Copy every line of the records below that holds the word "from".
--- begin Listing ---
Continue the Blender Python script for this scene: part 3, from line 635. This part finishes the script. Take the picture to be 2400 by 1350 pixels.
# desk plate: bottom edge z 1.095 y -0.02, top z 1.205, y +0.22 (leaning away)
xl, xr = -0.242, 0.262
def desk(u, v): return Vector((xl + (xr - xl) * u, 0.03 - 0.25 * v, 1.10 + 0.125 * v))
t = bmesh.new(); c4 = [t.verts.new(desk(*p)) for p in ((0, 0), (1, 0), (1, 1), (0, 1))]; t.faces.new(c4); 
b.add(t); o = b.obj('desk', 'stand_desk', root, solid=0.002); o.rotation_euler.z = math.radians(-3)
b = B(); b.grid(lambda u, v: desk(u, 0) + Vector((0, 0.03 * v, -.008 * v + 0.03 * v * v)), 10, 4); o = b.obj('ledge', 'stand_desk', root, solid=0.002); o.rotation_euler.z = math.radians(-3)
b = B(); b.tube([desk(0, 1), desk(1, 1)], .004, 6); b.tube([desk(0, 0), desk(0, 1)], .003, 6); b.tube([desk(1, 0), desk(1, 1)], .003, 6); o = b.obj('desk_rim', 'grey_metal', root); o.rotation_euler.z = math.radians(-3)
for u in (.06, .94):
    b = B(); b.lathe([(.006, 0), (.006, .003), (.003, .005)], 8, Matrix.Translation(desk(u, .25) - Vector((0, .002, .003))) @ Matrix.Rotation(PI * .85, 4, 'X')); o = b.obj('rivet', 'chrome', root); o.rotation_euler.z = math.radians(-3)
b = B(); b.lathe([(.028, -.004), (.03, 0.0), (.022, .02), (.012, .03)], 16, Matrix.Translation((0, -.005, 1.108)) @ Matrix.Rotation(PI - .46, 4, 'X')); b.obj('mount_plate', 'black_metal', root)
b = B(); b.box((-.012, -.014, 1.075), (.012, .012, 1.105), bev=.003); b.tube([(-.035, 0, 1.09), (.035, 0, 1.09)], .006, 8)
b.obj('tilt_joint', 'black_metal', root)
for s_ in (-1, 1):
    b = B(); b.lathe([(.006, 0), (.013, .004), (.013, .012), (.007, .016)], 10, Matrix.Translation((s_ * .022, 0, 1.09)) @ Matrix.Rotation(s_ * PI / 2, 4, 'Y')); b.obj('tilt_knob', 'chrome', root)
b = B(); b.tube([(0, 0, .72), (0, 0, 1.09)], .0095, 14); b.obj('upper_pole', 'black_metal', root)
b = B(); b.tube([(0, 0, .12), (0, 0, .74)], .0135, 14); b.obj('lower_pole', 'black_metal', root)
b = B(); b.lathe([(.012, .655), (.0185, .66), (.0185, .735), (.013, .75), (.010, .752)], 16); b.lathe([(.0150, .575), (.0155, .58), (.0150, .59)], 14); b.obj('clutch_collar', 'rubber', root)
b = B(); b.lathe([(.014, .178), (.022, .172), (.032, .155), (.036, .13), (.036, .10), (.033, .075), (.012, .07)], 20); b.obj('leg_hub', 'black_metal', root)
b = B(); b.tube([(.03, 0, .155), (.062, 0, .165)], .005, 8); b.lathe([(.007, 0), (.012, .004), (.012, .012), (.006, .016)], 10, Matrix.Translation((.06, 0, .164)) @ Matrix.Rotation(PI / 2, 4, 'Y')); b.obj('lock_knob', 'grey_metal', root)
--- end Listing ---
--- begin Listing ---
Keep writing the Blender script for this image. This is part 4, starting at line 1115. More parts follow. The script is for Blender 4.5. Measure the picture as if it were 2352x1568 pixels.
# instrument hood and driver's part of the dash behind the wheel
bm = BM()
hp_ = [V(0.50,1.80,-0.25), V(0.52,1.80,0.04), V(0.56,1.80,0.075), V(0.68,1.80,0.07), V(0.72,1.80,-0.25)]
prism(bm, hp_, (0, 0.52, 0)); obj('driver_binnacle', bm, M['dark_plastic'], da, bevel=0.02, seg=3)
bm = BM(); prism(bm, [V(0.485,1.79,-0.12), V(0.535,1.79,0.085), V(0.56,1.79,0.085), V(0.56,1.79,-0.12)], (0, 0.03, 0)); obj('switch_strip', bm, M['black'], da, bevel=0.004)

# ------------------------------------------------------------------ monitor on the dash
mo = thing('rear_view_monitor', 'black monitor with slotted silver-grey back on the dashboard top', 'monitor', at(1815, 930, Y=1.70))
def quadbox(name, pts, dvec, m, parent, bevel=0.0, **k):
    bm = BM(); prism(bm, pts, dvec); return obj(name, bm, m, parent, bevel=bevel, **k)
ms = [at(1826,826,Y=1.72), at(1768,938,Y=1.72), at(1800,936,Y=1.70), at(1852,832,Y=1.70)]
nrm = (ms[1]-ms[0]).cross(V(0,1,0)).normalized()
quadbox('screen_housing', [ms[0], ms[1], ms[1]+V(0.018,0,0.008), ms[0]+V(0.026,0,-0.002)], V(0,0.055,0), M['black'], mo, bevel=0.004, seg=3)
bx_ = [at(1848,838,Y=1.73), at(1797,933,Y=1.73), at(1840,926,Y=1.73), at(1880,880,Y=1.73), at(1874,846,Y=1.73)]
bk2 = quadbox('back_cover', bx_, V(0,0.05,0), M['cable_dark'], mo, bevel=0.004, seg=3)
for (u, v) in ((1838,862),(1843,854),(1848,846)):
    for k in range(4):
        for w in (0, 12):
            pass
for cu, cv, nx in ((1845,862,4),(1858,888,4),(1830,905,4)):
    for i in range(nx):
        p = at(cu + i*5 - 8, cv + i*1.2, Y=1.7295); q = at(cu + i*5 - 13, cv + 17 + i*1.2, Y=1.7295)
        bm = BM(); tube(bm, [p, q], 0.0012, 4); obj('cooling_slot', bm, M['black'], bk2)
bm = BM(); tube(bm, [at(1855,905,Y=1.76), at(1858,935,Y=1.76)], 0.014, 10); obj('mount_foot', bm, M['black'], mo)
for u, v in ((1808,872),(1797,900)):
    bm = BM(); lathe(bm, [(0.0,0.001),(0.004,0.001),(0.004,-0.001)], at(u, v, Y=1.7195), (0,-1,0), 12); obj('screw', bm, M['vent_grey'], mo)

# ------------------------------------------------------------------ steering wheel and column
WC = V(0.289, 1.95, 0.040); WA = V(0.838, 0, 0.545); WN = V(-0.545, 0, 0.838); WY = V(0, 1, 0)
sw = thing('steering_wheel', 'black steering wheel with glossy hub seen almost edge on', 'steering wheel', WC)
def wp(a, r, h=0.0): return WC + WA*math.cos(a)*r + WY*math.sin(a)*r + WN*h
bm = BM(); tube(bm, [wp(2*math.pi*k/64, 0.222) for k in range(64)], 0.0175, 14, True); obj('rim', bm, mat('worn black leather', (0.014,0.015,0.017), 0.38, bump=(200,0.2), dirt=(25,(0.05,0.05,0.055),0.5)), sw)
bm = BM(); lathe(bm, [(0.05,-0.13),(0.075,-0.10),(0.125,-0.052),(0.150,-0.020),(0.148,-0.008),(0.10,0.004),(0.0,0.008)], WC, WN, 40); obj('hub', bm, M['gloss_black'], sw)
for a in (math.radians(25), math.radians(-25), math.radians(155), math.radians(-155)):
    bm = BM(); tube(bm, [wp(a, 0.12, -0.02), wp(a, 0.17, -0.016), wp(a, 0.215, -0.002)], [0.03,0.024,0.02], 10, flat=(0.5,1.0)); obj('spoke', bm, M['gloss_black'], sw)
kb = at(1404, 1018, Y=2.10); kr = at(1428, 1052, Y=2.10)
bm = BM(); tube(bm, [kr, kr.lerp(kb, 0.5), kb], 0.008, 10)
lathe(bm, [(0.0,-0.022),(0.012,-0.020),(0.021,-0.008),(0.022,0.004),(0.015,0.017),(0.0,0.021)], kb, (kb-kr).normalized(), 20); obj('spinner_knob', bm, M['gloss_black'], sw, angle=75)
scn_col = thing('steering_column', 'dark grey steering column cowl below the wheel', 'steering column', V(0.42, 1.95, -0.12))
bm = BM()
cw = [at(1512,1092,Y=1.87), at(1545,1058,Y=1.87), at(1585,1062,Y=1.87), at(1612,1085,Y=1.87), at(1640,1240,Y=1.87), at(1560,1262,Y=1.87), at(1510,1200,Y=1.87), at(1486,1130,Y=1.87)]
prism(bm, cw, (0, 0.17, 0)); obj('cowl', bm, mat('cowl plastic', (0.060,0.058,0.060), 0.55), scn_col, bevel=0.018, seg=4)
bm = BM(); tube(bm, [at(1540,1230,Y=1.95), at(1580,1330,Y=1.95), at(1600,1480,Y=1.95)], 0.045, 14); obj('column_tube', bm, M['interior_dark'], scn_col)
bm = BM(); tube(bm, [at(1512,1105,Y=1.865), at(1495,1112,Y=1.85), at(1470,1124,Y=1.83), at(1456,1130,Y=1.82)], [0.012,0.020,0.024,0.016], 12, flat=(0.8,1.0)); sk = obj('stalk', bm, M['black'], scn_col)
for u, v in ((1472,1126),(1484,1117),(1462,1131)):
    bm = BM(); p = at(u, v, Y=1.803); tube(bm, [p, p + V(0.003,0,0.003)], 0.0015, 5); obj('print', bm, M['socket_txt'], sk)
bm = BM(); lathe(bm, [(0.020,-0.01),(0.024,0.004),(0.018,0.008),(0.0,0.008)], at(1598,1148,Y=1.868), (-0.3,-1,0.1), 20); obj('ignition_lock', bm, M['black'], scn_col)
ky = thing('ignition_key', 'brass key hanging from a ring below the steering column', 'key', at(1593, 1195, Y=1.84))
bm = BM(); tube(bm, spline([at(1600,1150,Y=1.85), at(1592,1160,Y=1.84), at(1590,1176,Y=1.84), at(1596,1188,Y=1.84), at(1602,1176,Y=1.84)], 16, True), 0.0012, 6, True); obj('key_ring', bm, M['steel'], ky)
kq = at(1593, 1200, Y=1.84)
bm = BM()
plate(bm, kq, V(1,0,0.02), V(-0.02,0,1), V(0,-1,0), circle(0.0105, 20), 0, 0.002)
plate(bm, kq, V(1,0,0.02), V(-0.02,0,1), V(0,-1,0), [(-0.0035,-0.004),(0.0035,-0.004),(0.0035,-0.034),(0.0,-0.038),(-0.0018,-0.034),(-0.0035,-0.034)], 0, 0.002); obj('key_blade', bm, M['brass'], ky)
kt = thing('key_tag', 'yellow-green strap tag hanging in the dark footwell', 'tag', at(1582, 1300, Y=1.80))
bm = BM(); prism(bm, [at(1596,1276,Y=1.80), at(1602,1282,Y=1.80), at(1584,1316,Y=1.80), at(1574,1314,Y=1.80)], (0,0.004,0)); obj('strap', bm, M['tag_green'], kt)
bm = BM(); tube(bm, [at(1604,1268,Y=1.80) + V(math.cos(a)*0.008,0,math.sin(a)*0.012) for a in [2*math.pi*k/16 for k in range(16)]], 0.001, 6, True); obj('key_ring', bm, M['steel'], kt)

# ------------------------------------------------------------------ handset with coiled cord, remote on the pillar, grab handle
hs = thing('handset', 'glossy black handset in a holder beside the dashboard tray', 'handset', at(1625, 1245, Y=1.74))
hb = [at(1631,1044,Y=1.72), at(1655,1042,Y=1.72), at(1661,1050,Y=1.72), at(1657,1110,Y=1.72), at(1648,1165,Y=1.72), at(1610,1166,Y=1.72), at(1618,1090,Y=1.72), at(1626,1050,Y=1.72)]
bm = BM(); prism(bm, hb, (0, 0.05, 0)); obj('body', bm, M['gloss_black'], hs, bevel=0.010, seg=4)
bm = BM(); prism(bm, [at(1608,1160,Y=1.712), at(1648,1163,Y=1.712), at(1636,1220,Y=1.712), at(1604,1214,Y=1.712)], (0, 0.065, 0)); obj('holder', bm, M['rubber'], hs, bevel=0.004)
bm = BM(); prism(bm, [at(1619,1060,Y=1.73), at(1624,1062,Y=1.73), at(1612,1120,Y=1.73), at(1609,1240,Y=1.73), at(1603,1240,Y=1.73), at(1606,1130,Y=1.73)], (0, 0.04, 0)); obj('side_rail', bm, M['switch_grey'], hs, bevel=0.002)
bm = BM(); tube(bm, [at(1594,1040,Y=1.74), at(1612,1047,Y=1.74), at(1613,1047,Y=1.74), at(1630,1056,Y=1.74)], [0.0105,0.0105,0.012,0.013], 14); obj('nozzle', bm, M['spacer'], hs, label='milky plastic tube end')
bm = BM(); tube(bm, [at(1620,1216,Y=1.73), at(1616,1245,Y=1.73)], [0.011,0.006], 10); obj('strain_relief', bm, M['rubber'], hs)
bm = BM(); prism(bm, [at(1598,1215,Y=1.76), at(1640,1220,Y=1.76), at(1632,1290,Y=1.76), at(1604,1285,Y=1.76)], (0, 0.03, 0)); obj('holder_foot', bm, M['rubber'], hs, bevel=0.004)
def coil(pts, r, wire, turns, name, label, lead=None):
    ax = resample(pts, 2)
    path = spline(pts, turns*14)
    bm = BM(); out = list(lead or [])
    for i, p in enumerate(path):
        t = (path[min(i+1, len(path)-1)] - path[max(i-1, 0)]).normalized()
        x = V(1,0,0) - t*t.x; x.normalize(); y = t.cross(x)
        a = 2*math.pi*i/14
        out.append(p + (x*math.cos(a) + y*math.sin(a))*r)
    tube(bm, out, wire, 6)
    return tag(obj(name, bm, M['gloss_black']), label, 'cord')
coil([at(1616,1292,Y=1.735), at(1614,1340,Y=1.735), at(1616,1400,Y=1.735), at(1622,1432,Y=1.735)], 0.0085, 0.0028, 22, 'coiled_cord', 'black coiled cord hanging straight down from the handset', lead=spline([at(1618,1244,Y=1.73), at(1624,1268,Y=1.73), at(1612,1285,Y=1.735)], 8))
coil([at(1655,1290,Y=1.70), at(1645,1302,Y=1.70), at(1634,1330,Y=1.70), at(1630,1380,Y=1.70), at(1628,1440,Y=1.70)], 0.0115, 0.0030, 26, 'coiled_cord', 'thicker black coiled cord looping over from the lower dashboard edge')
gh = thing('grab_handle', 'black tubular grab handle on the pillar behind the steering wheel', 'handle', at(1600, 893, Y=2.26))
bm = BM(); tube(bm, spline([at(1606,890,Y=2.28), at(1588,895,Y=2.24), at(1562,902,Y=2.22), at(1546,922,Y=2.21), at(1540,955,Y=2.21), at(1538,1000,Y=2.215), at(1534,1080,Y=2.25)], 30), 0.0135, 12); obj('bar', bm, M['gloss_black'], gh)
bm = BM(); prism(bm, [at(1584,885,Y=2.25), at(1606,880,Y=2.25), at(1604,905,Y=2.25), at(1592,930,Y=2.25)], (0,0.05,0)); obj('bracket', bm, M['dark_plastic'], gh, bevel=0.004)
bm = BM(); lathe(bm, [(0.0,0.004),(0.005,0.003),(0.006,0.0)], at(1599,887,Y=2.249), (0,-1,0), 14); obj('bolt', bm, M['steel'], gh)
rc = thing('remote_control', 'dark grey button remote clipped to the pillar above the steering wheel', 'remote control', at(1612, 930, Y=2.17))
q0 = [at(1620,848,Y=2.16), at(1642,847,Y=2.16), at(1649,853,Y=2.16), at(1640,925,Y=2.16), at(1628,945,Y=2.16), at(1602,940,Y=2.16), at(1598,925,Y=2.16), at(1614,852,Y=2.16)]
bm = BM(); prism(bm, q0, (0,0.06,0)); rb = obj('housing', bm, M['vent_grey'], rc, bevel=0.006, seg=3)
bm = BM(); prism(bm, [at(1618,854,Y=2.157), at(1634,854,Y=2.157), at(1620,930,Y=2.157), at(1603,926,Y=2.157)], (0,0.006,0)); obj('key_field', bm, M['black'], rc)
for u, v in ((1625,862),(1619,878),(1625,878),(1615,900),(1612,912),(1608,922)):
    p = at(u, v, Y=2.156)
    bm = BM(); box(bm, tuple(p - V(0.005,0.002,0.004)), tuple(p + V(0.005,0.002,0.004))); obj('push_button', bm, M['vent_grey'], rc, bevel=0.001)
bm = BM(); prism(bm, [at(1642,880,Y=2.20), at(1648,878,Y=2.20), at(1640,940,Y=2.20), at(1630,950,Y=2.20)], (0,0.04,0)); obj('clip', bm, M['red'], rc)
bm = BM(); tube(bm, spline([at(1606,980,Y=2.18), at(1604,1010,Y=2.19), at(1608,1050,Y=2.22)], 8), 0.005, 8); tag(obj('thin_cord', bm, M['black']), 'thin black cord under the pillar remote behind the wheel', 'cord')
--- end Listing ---
■ **Answer to this problem**:
Continue the Blender Python script for this scene: part 3, from line 635. This part finishes the script. Take the picture to be 2400 by 1350 pixels.
ky = thing('ignition_key', 'brass key hanging from a ring below the steering column', 'key', at(1593, 1195, Y=1.84))
coil([at(1616,1292,Y=1.735), at(1614,1340,Y=1.735), at(1616,1400,Y=1.735), at(1622,1432,Y=1.735)], 0.0085, 0.0028, 22, 'coiled_cord', 'black coiled cord hanging straight down from the handset', lead=spline([at(1618,1244,Y=1.73), at(1624,1268,Y=1.73), at(1612,1285,Y=1.735)], 8))
coil([at(1655,1290,Y=1.70), at(1645,1302,Y=1.70), at(1634,1330,Y=1.70), at(1630,1380,Y=1.70), at(1628,1440,Y=1.70)], 0.0115, 0.0030, 26, 'coiled_cord', 'thicker black coiled cord looping over from the lower dashboard edge')